We need to stand with the poor and the disadvantaged, but also to praise and encourage those who are conscientiously striving to make the best of whatever talents and resources they possess. We need to encourage success and reward enterprise and effort, and also show a generous compassion towards those who, for whatever reason, are being denied the fruits of success. We need to liberate the almost unlimited resources of the human will and spirit to transform life for the better; but we must also accept that without a moral framework and sense of direction, which comes ultimately from God, liberation can prove demonic and destructive.
I sense that each of our political parties is in its own way struggling to rebalance the claims of community and the individual, of material success and morality, of the vigorous and compassionate virtues.
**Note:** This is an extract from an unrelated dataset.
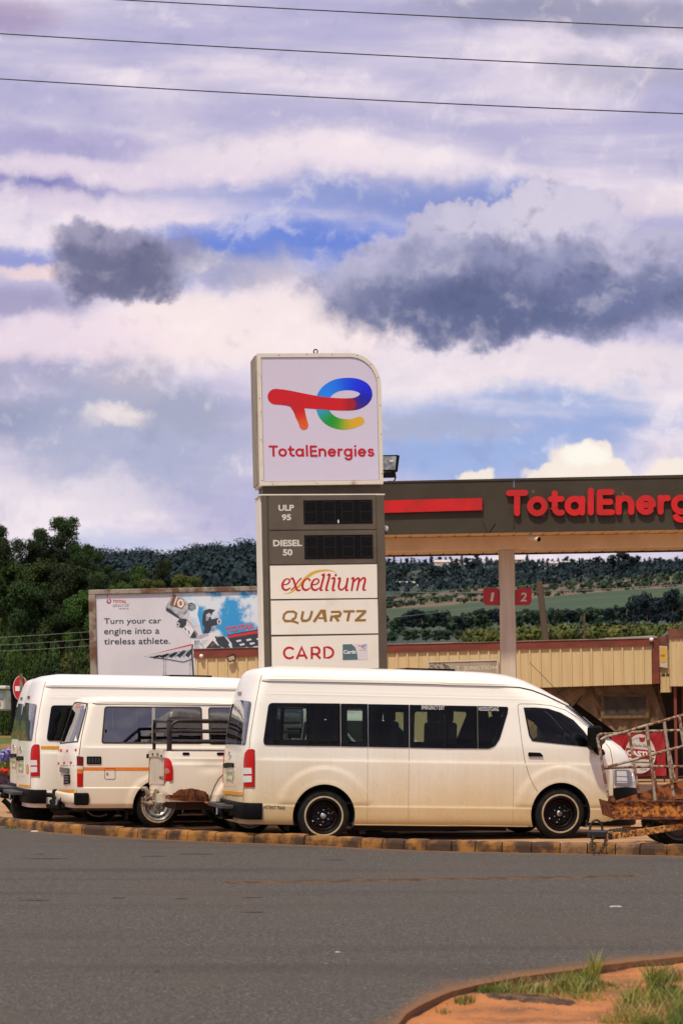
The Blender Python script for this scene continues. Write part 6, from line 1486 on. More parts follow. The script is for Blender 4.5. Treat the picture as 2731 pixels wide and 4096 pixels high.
TR_.ring('badge', arc(108, 662, 7, 24, 0, 345, 20) and L_(cB, arc(108, 662, 8, 24, 0, 345, 20)), L_(cB, arc(108, 662, 5, 18, 0, 345, 20)), .012, chrome); TR_.strip('badge', L_(cB, [(104, 650), (108, 668), (112, 650)]), 1.1, .010, chrome)
TR_.patch('high_lamp', L_(cB, [(161, 268), (182, 266), (180, 288), (162, 289)]), .012, M('dark_red_lens', (.16, .02, .03), .2, coat=1), 2, 2)
TR_.patch('reflective_tape', L_(cB, [(63, 882), (190, 893), (190, 914), (63, 907)]), .009, orange, 2, 8)
for k in range(2): TR_.patch('small_sticker', L_(cB, rect(66+k*14, 915, 74+k*14, 930)), .003, M('sticker_grey', (.2, .2, .2), .5), 1, 1)
# bumpers
zb1, zb0_ = zl(cB, 250, 962, -1.0), zl(cB, 250, 1066, -1.0); xb_ = q_(cB, 314, 1010, -1.0).x
wrap('rear_bumper', HB, zb0_, zb1, xb_, .045, black, van, True)
sx = HB.xr(.6); MB().bbox(sx-.20, sx-.03, -.55, .62, zb1-.10, zb1-.045, .01).build('step_plate', M('step_grey', (.035, .033, .030), .6), van)
mb = MB(); mb.tube([(sx-.02, -.42, zb1-.05), (sx-.14, -.42, zb1-.06), (sx-.17, -.42, zb1-.16), (sx-.14, -.42, zb0_+.0), (sx-.02, -.42, zb0_+.0)], .028, 10); mb.build('guard_loop', black, van, smooth=True)
mb = MB(); mb.tube([(sx-.02, .25, zb1-.05), (sx-.14, .25, zb1-.06), (sx-.17, .25, zb1-.16), (sx-.14, .25, zb0_+.0), (sx-.02, .25, zb0_+.0)], .028, 10); mb.build('guard_loop', black, van, smooth=True)
mb = MB(); mb.box(sx-.12, sx+.2, -.10, .0, zb0_-.02, zb0_+.06); mb.build('tow_bar', black, van); mb = MB(); mb.tube([(sx-.17, -.05, zb0_+.02), (sx-.17, -.05, zb0_+.12)], .018, 8); mb.lathe_y([(0, -.03), (.022, -.02), (.03, 0), (.022, .02), (0, .03)], (sx-.17, -.05, zb0_+.14), 12); mb.build('tow_ball', chrome, van)
zf1, zf0 = zl(cC, 1050, 1030, -1.0), zl(cC, 1050, 1108, -1.0); xf_ = q_(cC, 980, 1060, -1.0).x
wrap('front_bumper', HB, zf0, zf1, xf_, .012, black, van, False)
# mirror, wipers, aerial, roof hatch
m1 = q_(cC, 1008, 552, -HW-.10); mb = MB(); mb.bbox(m1.x-.075, m1.x+.085, -HW-.24, -HW-.02, m1.z-.165, m1.z+.165, .035); mb.build('mirror', black, van); mb = MB(); mb.tube([(m1.x+.05, -HW-.05, m1.z-.14), (m1.x+.18, -HW+.10, m1.z-.21)], [.045, .06], 8); mb.build('mirror_arm', black, van)
mb = MB(); mb.bbox(m1.x-.075, m1.x+.085, HW+.02, HW+.24, m1.z-.165, m1.z+.165, .035); mb.build('mirror', black, van)
a0, a1 = q_(cC, 888, 372, -.80), q_(cC, 605, 78, -.80); mb = MB(); mb.tube([a0, a0.lerp(a1, .5)+Vector((0, 0, .006)), a1], .0035, 5); mb.build('aerial', black, van); mb = MB(); mb.tube([q_(cC, 880, 366, -.80), q_(cC, 940, 418, -.80)], .011, 6); mb.build('aerial_base', black, van)
h0, h1 = q_(cB, 1190, 120, -.2).x, q_(cB, 1496, 120, -.2).x; ztp = z_top+.002; MB().bbox(h0, h1, -.40, .30, ztp-.02, ztp+.014, .006).build('roof_hatch', black, van)
# underbody, mud flaps, wheels, interior
MB().box(HB.xr(.5)+.25, fr_h.x-.5, -.74, .74, z_bot-.02, z_bot+.04).build('floor_pan', liner, van)
MB().box(.5, fr_h.x-.6, -.45, -.36, z_bot-.08, z_bot-.02).build('chassis_rail', liner, van); MB().box(.5, fr_h.x-.6, .36, .45, z_bot-.08, z_bot-.02).build('chassis_rail', liner, van)
for sgn in (-1, 1):
    MB().box(-.475, -.455, sgn*.78-.14, sgn*.78+.14, hz0-.20, hz0+.1).build('mud_flap', black, van); MB().box(fr_h.x-.475, fr_h.x-.455, sgn*.80-.13, sgn*.80+.13, hz1-.14, hz1+.2).build('mud_flap', black, van)
arch_liner(van, 0, hz0, .425, HW-.03); arch_liner(van, fr_h.x, hz1, .425, HW-.03)
for x, z in ((0, hz0), (fr_h.x, hz1)):
    wheel(van, x, z, RW, -HW+.125, -1, 'black'); wheel(van, x, z, RW, HW-.125, 1, 'black')
seats(van, (-.55, .25, 1.05, 1.85), .72, .62); seats(van, (2.75,), .62, .72)
sp_ = q_(cC, 850, 545, -.55); mb = MB(); mb.tube([(sp_.x+.10*math.sin(R(a))*.4, -.45+.19*math.cos(R(a)), sp_.z+.19*math.sin(R(a))*.9) for a in range(0, 361, 20)], .014, 8); mb.tube([(sp_.x, -.45, sp_.z), (sp_.x+.4, -.45, sp_.z-.35)], .02, 6); mb.build('steering_wheel', black, van)
MB().bbox(sp_.x+.18, HB.xf(z_ws0)-.35, -.80, .80, z_belt, z_ws0+.02, .05).build('dashboard', dash, van)
MB().box(HB.xr(1)+.3, sp_.x+.3, -.85, .85, .50, .53).build('cabin_floor', liner, van)

# ------------------------------------------------------------------ the two high-roof minibuses behind on the left
def second(px, Yd, yaw, label):
    fr = Frame(px, Yd, yaw, -.7, side=HW); r = copy_thing(van); r.name = 'minibus'; r.matrix_world = fr.m; tag(r, label, 'minibus')
    for ch in list(r.children):
        n = ch.name.split('.')[0]
        if n in ('lettering', 'reflective_tape', 'guard_loop', 'panel_seam', 'small_sticker'):
            for g_ in list(ch.children): bpy.data.objects.remove(g_)
            bpy.data.objects.remove(ch); continue
        if n == 'body':
            me = ch.data.copy() if 'second_body' not in globals() else second_body; globals()['second_body'] = me; me.materials[0] = white2; ch.data = me
        if n in ('roof_gutter', 'sill_trim', 'handle_recess', 'plate_recess'): ch.material_slots[0].link = 'OBJECT'; ch.material_slots[0].material = white2
    for ch in r.children:                          # wheels stand on the ground
        if ch.name.split('.')[0] == 'wheel': ch.location.z = wheel_local(fr, ch.location.x, ch.location.y, RW)
    return r, fr
bpy.context.view_layer.update()
v3, F3 = second(396, 32.75, 16, 'white high roof minibus at the back left, yellow stripe behind its tail lamp')
v4, F4 = second(348, 35.0, 16, 'white minibus almost hidden behind the back left one, only its rear edge showing')
T3 = Trim(HB, F3, v3)
T3.patch('reflective_tape', L_(cL, [(512, 1050), (760, 1052), (760, 1093), (512, 1090)]), .003, orange, 2, 8)
T3.patch('reflective_tape', L_(cL, [(172, 1512), (207, 1516), (207, 1560), (172, 1556)]), .003, orange, 2, 2)
T3.patch('reflective_tape', L_(cL, [(236, 1530), (300, 1536), (376, 1542), (376, 1582), (345, 1578), (236, 1560)]), .003, orange, 3, 5)
T3.patch('round_sticker', L_(cL, arc(347, 1342, 13, 57, 0, 345, 20)), .003, M('sticker_yellow', (.62, .42, .02), .5), 8, 3); T3.ring('sticker_rim', L_(cL, arc(347, 1342, 14, 60, 0, 345, 20)), L_(cL, arc(347, 1342, 10, 50, 0, 345, 20)), .005, darkred)
def towbar(fr, root, cr, pts_list, r_, w0, mat=black, name='tow_tube'):
    for pts in pts_list:
        mb = MB(); mb.tube([fr.pix(*cr(x, y), w_) for x, y, w_ in pts], r_, 10); mb.build(name, mat, root, smooth=True, angle=50)
towbar(F3, v3, cL, [[(40, 1725, .3), (120, 1800, .3), (260, 1850, .2), (420, 1860, .1)], [(230, 1720, -.1), (370, 1745, -.1)], [(230, 1795, -.1), (380, 1815, -.1)], [(0, 1600, .8), (120, 1625, .7), (230, 1640, .6)], [(20, 1670, .6), (190, 1690, .4)]], .045, 0)
mb = MB(); a_ = F3.pix(*cL(330, 1800), .0); mb.lathe_y([(0, -.12), (.20, -.11), (.34, -.08), (.34, .08), (0, .12)], (a_.x+.1, .0, a_.z-.02), 24); mb.build('spare_wheel', rubber, v3, smooth=True, angle=40)
towbar(F4, v4, cL, [[(0, 1600, .2), (120, 1625, .1)], [(60, 1740, .0), (150, 1860, .0), (240, 1870, -.1)]], .04, 0)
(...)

As we should have learned, whatever vision we pursue is bound to require the discovery and exploitation of so much that is good in human life, together with the honest recognition that temptation and sin are constant companions also. The one thing that we cannot ultimately depend on is our own unaided human capacity to achieve virtue or the good life by our own efforts.
That brings us to the spiritual formation of our quest for virtue and the Good Life. True hope rests on the love of God for all people despite our weakness. Virtue is not, of course, a Christian monopoly. We hope to share virtuous qualities with men and women of all faiths or none. But the Christian understanding of the place of virtue in human living is distinctive. We see it in the person of our Lord and his expression of human living; we see it in the fact that none of us can live fully as human beings without admitting our intrinsic human weakness and sin. We need help to survive and do better.
For me, the best place to begin is at the foot of the Cross, where all things are made new; and at Easter, because this is the season of hope, of liberation and renewal.